Monday, July 20, 2015

The muted Hysteria of a stunted Religion

There are two ways to determine whether or not someone is living in a state of hysteria. The first is to watch for the obvious manifestation of frantic gestures, loud sounds and nonsensical utterances that the person under observation may express. The second is to gauge by how much that person is removed from reality.

Those are the tools we'll use to determine whether or not Noah Pollak and many like him are in a state of hysteria – be it a visible hysteria or a muted one. He wrote an article under the title: “Obama's Claim of War If Congress Rejects Iran Deal Doesn't Pass Laugh Test,” published on July 17, 2015 in the Weekly Standard. And this will be the starting point from which we'll try to understand what these people are up to.

It is important to do so given that people like him have spilled rivers of ink, and spent countless hours on the audio-visual media, telling their audiences about the need to bomb Iran into the Stone Age to save the world from a repeat of the 1938 tragedy … and they are doing it even now. Yet, here they are, at the very same time accusing President Obama of deception for reminding them of what they were advocating then, and what they are saying now. That's the tangled mess which makes these people perfect candidates for probing their mental state, and for studying the role that their religion is playing to make them so confused and so confusing.

It is bad enough to live in an alternate universe, but to live in two of them at the same time makes of these people the cultural time bombs they turned out to be on the American scene. Look what Pollak is doing in his article. He first accuses Obama of “borderline political blackmail [for] accusing them of being warmongers.” A short while later, he writes this: “there are several options for avoiding war: A military threat that is actually credible.” Well, my friend, only a dangerously affected mind can live in a universe where an actually credible military threat exists and at the same time, live in a second universe where the risk of war is avoided.

To argue that possibility, Pollak makes a case in three points.
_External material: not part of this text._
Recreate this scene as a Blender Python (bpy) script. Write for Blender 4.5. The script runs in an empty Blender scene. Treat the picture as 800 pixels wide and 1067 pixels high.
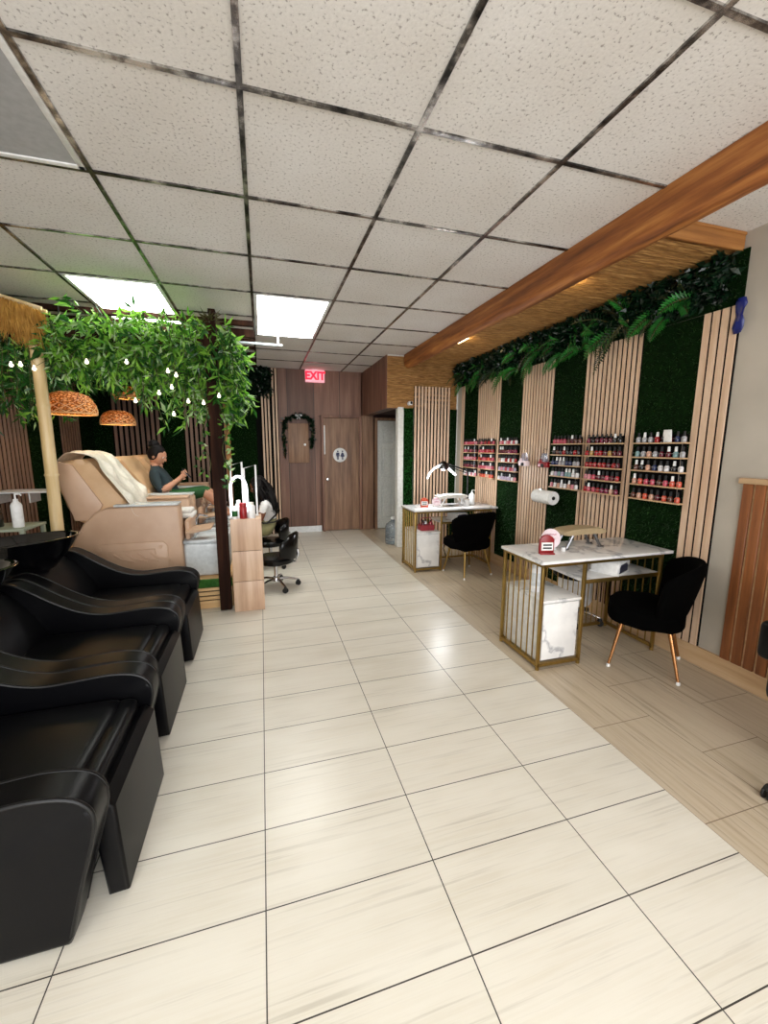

First, he plunges into the debate at the point where his side is advocating the launch of a war against Iran while the opposite side continues to reject the idea. Here he is talking about an eventuality where the deal with Iran is rejected: “One scenario is that Iran decides to race to a bomb, forcing airstrikes on nuclear facilities. But President Obama has already all but ruled out airstrikes, claiming that there is no military solution to the problem.” This is the reality he lives in one of the universes.

Second, to make the point that “the president has a serious credibility problem,” Pollak reminds the readers that he repeatedly said: “No deal is better than a bad deal.” Since the President made clear he will not go to war, the statement meant he will continue to pressure Iran for more concessions. But now that he is talking about the possibility of war, he put his credibility on the line, says Pollak. Well, the problem with this line of reasoning stems from the fact that his universes are nothing more than snapshot pictures where time is frozen, and evolution is non-existent.

The fact is that those who call on the Congress to reject the Iran nuclear deal have also argued that this will be the step to pave the way for a future President to turn the credible threat of war into the reality of war. Obama will not bomb Iran, but the next President – if a Republican like these people hope he will be – will encounter a hysterical Jewish mob that will hound him to repeat the W. Bush performance, and go on a military rampage that will send Iran back into the cave. Whether or not this will happen remains to be seen. But if history is a guide, the risk is there, which is what President Obama was referring to … and Pollak could not grasp.

Third, not only does the author of the article live in several universes at the same time – all being snapshot universes where time is frozen and evolution non-existent – these universes contain no human beings capable of making decisions for themselves. Oblivious of a world where things are moving in the direction of establishing normal relations with Iran whatever the American Congress decides, Pollak writes the following:

“There are UN resolutions and US and EU laws that comprise the sanctions regime, and there is no clause written into them stipulating that congressional rejection of a deal rescinds the sanctions regime … Yet we are now to believe that when it comes to enforcing sanctions, the President is compelled to accept the violation of dozens of laws with impunity … This doesn't pass the laugh test.”

If only there was a magical potion that would help us circumvent the religious barrier which keeps the Jews from evolving, we could ram into their skulls the reality that people at the EU, and people at the UN will not be dictated to by America or by its Jews because these people have a mind of their own and will enforce or rescind their own laws as they see fit. Period.

Until someone comes up with that potion, we must continue to look for ways that will help the Jews evolve because their petty backwardness keeps threatening the world – as it has for centuries – with more holocausts and more misery for the human race. We must end this cycle.